#### What you are asked to do:
Retype only the lines running from the line that contains "What Blender Python" to the line that contains "cam_d.dof.use_dof = True;", inclusive, and leave the pictures behind.
# # # # # # #
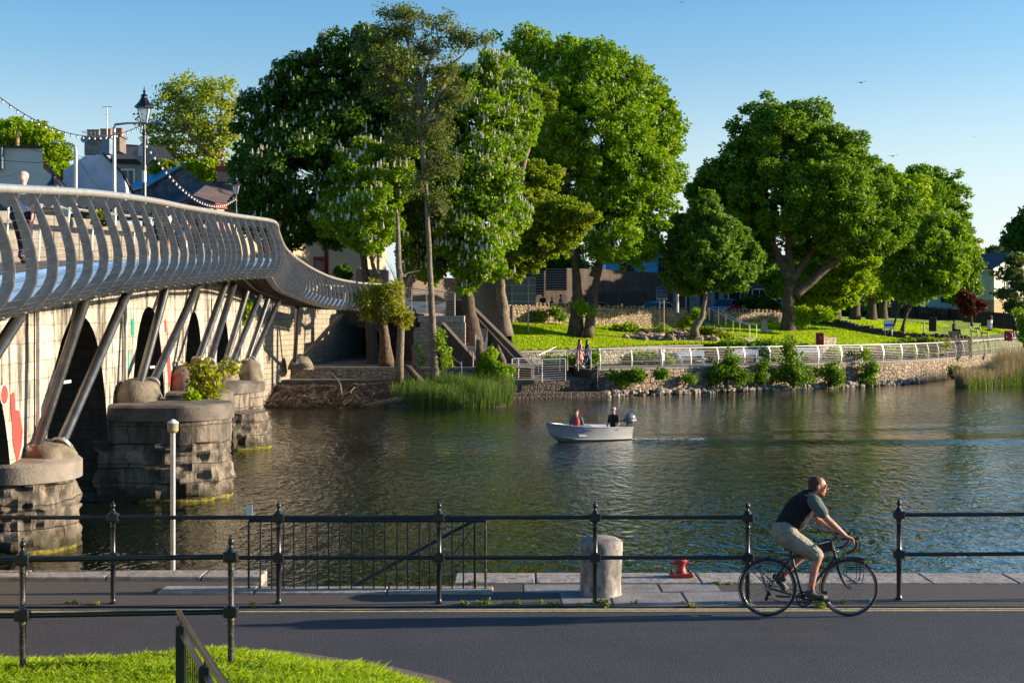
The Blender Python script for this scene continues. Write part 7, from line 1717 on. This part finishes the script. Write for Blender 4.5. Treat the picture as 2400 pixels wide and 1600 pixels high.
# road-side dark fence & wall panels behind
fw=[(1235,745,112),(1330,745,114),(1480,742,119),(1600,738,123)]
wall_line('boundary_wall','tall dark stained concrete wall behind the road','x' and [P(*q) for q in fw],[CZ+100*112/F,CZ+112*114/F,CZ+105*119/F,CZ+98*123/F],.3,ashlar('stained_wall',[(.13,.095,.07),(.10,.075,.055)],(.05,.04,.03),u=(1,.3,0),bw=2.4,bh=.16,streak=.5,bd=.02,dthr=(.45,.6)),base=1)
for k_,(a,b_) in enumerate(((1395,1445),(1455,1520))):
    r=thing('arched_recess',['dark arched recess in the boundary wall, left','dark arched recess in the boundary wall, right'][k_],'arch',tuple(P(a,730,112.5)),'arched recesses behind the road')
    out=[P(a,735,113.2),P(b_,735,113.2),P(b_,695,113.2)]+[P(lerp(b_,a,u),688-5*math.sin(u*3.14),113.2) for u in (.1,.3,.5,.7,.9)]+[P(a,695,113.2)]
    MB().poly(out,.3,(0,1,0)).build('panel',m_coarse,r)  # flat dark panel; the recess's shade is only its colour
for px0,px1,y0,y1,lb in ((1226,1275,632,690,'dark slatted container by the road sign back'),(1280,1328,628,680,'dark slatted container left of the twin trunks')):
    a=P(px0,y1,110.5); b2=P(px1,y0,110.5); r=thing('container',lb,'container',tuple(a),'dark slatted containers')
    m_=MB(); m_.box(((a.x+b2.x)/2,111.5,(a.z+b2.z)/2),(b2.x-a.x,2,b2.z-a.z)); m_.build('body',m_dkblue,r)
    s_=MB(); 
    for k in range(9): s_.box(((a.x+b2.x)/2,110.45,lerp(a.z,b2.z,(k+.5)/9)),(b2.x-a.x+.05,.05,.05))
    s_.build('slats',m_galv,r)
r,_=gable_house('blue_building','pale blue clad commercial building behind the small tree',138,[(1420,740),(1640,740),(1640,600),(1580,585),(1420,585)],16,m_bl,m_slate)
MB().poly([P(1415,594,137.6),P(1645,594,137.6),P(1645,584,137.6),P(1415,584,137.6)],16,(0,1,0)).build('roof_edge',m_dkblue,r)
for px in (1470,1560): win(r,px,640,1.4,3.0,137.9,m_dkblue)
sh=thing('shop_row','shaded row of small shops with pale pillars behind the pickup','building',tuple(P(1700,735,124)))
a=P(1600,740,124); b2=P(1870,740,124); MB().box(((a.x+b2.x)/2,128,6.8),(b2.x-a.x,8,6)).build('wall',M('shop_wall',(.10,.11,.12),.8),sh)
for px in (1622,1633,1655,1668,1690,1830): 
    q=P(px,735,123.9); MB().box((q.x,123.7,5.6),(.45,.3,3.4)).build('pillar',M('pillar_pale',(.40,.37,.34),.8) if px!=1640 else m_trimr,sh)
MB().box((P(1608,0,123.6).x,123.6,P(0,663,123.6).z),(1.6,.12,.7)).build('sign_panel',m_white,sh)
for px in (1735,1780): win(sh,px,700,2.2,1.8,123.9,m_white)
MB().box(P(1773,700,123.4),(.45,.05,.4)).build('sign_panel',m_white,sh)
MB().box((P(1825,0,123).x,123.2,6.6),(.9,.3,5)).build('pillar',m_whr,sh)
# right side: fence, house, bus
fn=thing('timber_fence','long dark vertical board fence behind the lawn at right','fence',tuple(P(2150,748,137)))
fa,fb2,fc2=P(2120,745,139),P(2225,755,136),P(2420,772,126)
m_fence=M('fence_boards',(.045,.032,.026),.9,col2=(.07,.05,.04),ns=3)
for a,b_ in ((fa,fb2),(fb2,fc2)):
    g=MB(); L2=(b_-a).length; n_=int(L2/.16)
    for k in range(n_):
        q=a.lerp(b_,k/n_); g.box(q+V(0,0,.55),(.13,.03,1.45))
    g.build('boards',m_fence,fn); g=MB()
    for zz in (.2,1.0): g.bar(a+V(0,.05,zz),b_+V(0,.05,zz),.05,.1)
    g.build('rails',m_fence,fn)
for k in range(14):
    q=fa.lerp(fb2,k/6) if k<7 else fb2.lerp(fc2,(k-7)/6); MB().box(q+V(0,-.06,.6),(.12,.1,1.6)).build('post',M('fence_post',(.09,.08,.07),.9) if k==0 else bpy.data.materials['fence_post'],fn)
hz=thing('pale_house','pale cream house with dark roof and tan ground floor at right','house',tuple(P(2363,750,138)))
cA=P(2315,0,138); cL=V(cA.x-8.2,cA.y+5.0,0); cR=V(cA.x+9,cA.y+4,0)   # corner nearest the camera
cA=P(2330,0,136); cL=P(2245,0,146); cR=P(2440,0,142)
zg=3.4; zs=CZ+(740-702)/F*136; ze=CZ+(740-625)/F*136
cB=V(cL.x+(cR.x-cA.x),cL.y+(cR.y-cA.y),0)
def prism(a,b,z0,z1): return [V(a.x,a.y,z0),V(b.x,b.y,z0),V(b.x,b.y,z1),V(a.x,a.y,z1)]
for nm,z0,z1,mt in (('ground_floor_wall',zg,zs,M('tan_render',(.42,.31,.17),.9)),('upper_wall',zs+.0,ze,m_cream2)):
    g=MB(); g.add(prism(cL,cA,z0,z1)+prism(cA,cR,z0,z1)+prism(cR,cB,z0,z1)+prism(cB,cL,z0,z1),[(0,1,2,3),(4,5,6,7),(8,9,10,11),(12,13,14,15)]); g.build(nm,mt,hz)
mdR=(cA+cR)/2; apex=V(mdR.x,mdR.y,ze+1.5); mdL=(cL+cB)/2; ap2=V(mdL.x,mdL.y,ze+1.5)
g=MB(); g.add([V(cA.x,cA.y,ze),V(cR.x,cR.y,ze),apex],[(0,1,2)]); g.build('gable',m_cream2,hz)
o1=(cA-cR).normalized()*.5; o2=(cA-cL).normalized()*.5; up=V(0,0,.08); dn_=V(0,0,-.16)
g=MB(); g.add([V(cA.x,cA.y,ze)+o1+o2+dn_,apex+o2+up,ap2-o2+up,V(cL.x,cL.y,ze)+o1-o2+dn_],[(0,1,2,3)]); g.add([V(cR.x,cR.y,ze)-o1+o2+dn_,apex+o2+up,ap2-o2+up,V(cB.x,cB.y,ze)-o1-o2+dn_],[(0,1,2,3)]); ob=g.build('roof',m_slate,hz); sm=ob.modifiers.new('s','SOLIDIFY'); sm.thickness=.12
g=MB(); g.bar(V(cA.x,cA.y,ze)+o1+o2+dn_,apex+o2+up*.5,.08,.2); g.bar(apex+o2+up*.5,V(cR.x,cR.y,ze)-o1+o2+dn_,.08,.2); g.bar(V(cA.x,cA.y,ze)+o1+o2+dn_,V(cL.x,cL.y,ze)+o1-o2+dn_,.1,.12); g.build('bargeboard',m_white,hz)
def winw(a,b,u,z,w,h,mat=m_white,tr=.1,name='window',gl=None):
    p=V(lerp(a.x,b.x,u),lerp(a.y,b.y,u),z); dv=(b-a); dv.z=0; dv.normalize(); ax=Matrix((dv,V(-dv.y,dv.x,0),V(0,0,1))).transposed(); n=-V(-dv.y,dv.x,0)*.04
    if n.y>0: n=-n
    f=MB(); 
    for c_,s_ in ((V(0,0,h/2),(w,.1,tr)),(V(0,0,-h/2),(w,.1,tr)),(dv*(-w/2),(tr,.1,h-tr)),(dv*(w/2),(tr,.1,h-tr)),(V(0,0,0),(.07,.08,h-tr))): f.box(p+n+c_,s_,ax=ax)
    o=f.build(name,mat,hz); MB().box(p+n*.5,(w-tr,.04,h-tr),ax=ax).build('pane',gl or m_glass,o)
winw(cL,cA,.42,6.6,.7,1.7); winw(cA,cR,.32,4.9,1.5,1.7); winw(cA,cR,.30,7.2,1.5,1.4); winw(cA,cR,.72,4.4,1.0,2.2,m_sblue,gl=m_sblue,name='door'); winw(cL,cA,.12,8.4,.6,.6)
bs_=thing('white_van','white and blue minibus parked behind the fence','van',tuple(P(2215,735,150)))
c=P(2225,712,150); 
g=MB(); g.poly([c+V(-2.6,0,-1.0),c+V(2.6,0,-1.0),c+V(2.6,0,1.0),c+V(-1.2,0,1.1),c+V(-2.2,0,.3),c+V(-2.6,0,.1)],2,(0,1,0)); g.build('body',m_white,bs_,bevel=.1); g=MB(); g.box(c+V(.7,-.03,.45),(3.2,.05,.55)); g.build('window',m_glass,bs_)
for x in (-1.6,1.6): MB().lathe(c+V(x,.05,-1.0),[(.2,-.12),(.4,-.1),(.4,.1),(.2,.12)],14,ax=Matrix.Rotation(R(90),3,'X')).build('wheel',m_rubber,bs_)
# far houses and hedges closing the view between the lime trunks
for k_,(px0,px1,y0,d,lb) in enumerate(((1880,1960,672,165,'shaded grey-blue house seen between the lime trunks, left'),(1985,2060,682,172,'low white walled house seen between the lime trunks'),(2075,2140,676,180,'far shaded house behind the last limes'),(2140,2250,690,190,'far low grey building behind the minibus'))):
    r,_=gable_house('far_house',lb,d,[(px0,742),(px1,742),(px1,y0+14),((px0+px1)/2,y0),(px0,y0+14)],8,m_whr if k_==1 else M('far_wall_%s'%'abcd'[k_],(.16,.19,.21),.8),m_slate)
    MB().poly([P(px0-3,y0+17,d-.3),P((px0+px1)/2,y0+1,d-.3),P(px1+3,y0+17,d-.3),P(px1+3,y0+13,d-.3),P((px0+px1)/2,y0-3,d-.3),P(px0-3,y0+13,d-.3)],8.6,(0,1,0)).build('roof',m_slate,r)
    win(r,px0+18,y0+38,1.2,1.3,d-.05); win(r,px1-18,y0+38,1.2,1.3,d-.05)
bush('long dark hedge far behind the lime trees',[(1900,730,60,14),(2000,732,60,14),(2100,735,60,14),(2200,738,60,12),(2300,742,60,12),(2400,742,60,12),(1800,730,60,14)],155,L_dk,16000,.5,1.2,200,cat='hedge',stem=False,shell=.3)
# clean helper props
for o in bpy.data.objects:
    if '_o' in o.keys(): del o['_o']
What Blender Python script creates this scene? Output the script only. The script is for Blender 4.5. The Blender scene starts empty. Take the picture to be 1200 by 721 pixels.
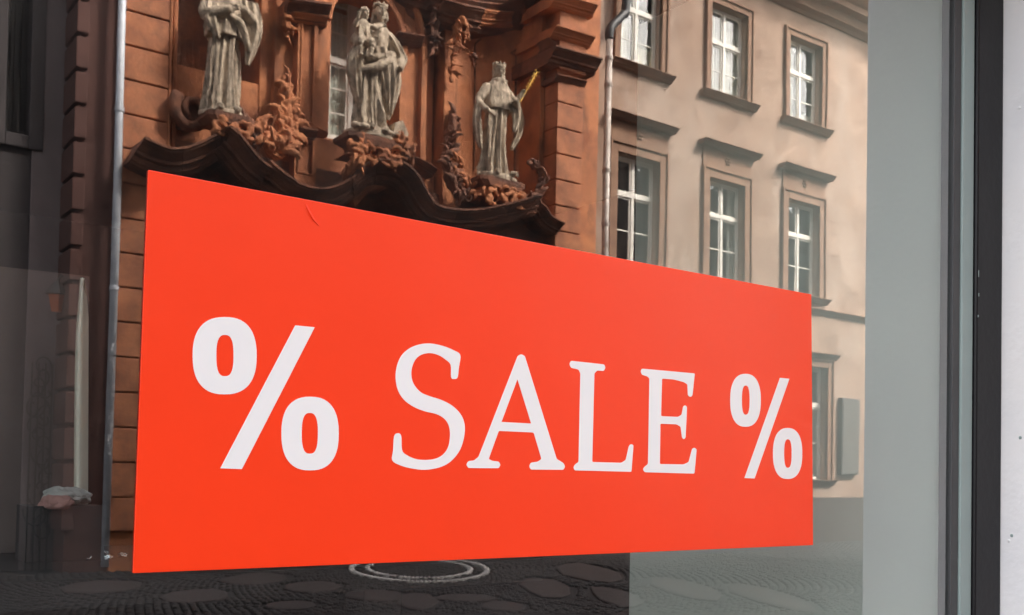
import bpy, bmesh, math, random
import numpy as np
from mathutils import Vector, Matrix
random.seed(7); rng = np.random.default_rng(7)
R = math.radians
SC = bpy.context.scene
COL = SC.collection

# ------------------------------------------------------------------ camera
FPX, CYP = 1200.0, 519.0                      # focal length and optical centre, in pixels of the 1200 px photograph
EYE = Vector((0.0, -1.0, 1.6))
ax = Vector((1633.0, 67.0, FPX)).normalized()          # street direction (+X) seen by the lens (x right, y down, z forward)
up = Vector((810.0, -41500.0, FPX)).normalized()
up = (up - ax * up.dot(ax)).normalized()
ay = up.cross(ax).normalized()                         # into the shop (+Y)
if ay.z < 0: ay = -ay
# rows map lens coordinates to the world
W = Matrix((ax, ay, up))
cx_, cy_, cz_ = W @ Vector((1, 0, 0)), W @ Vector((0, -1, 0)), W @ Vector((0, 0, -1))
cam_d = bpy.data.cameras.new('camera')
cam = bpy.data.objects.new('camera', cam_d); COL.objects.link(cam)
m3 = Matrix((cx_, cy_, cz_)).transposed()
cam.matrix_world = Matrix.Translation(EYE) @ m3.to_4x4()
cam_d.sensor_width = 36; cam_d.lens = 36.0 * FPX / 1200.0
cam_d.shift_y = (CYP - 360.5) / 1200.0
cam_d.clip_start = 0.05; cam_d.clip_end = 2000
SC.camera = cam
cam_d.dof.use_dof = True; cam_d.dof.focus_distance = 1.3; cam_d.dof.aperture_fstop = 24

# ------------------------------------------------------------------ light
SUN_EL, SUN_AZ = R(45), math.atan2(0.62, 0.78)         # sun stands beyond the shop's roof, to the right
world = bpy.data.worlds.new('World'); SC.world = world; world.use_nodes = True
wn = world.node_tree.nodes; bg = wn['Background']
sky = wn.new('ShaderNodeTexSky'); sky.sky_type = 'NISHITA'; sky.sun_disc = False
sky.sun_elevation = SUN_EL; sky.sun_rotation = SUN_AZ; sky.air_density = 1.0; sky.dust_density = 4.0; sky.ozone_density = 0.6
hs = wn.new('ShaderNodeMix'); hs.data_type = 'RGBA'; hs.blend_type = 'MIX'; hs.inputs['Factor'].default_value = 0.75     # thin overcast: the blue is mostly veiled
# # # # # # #
#### Answer to the problem:
What Blender Python script creates this scene? Output the script only. The script is for Blender 4.5. The Blender scene starts empty. Take the picture to be 1200 by 721 pixels.
import bpy, bmesh, math, random
import numpy as np
from mathutils import Vector, Matrix
random.seed(7); rng = np.random.default_rng(7)
R = math.radians
SC = bpy.context.scene
COL = SC.collection

# ------------------------------------------------------------------ camera
FPX, CYP = 1200.0, 519.0                      # focal length and optical centre, in pixels of the 1200 px photograph
EYE = Vector((0.0, -1.0, 1.6))
ax = Vector((1633.0, 67.0, FPX)).normalized()          # street direction (+X) seen by the lens (x right, y down, z forward)
up = Vector((810.0, -41500.0, FPX)).normalized()
up = (up - ax * up.dot(ax)).normalized()
ay = up.cross(ax).normalized()                         # into the shop (+Y)
if ay.z < 0: ay = -ay
# rows map lens coordinates to the world
W = Matrix((ax, ay, up))
cx_, cy_, cz_ = W @ Vector((1, 0, 0)), W @ Vector((0, -1, 0)), W @ Vector((0, 0, -1))
cam_d = bpy.data.cameras.new('camera')
cam = bpy.data.objects.new('camera', cam_d); COL.objects.link(cam)
m3 = Matrix((cx_, cy_, cz_)).transposed()
cam.matrix_world = Matrix.Translation(EYE) @ m3.to_4x4()
cam_d.sensor_width = 36; cam_d.lens = 36.0 * FPX / 1200.0
cam_d.shift_y = (CYP - 360.5) / 1200.0
cam_d.clip_start = 0.05; cam_d.clip_end = 2000
SC.camera = cam
cam_d.dof.use_dof = True; cam_d.dof.focus_distance = 1.3; cam_d.dof.aperture_fstop = 24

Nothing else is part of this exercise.